_MATERIAL PROVIDED_.
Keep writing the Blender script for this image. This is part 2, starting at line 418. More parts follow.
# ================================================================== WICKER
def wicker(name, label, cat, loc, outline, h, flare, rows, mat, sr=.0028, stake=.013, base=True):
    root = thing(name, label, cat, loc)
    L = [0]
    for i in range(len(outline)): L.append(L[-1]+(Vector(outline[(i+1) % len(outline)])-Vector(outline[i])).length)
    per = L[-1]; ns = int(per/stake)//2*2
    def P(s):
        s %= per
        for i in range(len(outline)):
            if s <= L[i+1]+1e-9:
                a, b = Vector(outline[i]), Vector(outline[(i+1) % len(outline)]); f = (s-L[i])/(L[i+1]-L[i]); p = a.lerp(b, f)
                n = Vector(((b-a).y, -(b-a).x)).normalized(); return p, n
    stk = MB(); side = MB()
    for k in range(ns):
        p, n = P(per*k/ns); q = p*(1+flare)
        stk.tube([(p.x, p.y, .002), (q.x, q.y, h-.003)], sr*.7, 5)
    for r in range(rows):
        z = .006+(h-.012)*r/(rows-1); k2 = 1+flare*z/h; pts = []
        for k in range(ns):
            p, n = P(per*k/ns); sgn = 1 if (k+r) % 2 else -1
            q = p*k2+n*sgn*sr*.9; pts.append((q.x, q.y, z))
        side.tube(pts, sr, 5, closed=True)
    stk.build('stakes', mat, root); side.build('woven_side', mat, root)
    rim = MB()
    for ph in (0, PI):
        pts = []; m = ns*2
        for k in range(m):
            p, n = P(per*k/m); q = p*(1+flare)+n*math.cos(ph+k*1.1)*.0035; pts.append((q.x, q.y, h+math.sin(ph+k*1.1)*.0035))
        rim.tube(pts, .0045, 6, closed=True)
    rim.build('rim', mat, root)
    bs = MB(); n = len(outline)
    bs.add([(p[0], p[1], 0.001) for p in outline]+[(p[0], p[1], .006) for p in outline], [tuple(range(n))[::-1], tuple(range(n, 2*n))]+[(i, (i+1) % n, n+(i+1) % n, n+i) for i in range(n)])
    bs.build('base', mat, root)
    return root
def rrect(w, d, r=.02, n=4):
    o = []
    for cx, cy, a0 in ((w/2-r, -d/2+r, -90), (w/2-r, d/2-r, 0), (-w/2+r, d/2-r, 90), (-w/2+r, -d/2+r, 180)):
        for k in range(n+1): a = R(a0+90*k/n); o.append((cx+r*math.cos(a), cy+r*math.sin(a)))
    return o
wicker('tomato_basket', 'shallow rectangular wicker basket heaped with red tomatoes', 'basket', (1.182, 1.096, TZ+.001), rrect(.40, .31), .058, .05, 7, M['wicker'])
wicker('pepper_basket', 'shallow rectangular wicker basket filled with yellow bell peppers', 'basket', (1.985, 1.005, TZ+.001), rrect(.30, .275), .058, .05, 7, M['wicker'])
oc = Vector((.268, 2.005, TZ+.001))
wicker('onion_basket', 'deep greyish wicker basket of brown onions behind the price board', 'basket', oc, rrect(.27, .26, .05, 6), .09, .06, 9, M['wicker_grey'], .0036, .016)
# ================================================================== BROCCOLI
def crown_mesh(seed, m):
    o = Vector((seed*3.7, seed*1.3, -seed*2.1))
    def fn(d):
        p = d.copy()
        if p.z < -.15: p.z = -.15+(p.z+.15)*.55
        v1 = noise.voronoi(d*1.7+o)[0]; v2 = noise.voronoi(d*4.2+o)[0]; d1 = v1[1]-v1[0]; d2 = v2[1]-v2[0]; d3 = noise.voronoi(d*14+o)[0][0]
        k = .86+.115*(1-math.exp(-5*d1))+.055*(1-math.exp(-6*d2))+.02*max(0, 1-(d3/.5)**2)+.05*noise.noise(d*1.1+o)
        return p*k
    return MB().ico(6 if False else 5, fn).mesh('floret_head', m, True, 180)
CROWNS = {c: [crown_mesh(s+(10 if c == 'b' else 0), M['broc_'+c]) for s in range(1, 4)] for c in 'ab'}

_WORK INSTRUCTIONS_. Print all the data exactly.

_EXERCISE RESULT_.
Keep writing the Blender script for this image. This is part 2, starting at line 418. More parts follow.
# ================================================================== WICKER
def wicker(name, label, cat, loc, outline, h, flare, rows, mat, sr=.0028, stake=.013, base=True):
    root = thing(name, label, cat, loc)
    L = [0]
    for i in range(len(outline)): L.append(L[-1]+(Vector(outline[(i+1) % len(outline)])-Vector(outline[i])).length)
    per = L[-1]; ns = int(per/stake)//2*2
    def P(s):
        s %= per
        for i in range(len(outline)):
            if s <= L[i+1]+1e-9:
                a, b = Vector(outline[i]), Vector(outline[(i+1) % len(outline)]); f = (s-L[i])/(L[i+1]-L[i]); p = a.lerp(b, f)
                n = Vector(((b-a).y, -(b-a).x)).normalized(); return p, n
    stk = MB(); side = MB()
    for k in range(ns):
        p, n = P(per*k/ns); q = p*(1+flare)
        stk.tube([(p.x, p.y, .002), (q.x, q.y, h-.003)], sr*.7, 5)
    for r in range(rows):
        z = .006+(h-.012)*r/(rows-1); k2 = 1+flare*z/h; pts = []
        for k in range(ns):
            p, n = P(per*k/ns); sgn = 1 if (k+r) % 2 else -1
            q = p*k2+n*sgn*sr*.9; pts.append((q.x, q.y, z))
        side.tube(pts, sr, 5, closed=True)
    stk.build('stakes', mat, root); side.build('woven_side', mat, root)
    rim = MB()
    for ph in (0, PI):
        pts = []; m = ns*2
        for k in range(m):
            p, n = P(per*k/m); q = p*(1+flare)+n*math.cos(ph+k*1.1)*.0035; pts.append((q.x, q.y, h+math.sin(ph+k*1.1)*.0035))
        rim.tube(pts, .0045, 6, closed=True)
    rim.build('rim', mat, root)
    bs = MB(); n = len(outline)
    bs.add([(p[0], p[1], 0.001) for p in outline]+[(p[0], p[1], .006) for p in outline], [tuple(range(n))[::-1], tuple(range(n, 2*n))]+[(i, (i+1) % n, n+(i+1) % n, n+i) for i in range(n)])
    bs.build('base', mat, root)
    return root
def rrect(w, d, r=.02, n=4):
    o = []
    for cx, cy, a0 in ((w/2-r, -d/2+r, -90), (w/2-r, d/2-r, 0), (-w/2+r, d/2-r, 90), (-w/2+r, -d/2+r, 180)):
        for k in range(n+1): a = R(a0+90*k/n); o.append((cx+r*math.cos(a), cy+r*math.sin(a)))
    return o
wicker('tomato_basket', 'shallow rectangular wicker basket heaped with red tomatoes', 'basket', (1.182, 1.096, TZ+.001), rrect(.40, .31), .058, .05, 7, M['wicker'])
wicker('pepper_basket', 'shallow rectangular wicker basket filled with yellow bell peppers', 'basket', (1.985, 1.005, TZ+.001), rrect(.30, .275), .058, .05, 7, M['wicker'])
oc = Vector((.268, 2.005, TZ+.001))
wicker('onion_basket', 'deep greyish wicker basket of brown onions behind the price board', 'basket', oc, rrect(.27, .26, .05, 6), .09, .06, 9, M['wicker_grey'], .0036, .016)
# ================================================================== BROCCOLI
def crown_mesh(seed, m):
    o = Vector((seed*3.7, seed*1.3, -seed*2.1))
    def fn(d):
        p = d.copy()
        if p.z < -.15: p.z = -.15+(p.z+.15)*.55
        v1 = noise.voronoi(d*1.7+o)[0]; v2 = noise.voronoi(d*4.2+o)[0]; d1 = v1[1]-v1[0]; d2 = v2[1]-v2[0]; d3 = noise.voronoi(d*14+o)[0][0]
        k = .86+.115*(1-math.exp(-5*d1))+.055*(1-math.exp(-6*d2))+.02*max(0, 1-(d3/.5)**2)+.05*noise.noise(d*1.1+o)
        return p*k
    return MB().ico(6 if False else 5, fn).mesh('floret_head', m, True, 180)
CROWNS = {c: [crown_mesh(s+(10 if c == 'b' else 0), M['broc_'+c]) for s in range(1, 4)] for c in 'ab'}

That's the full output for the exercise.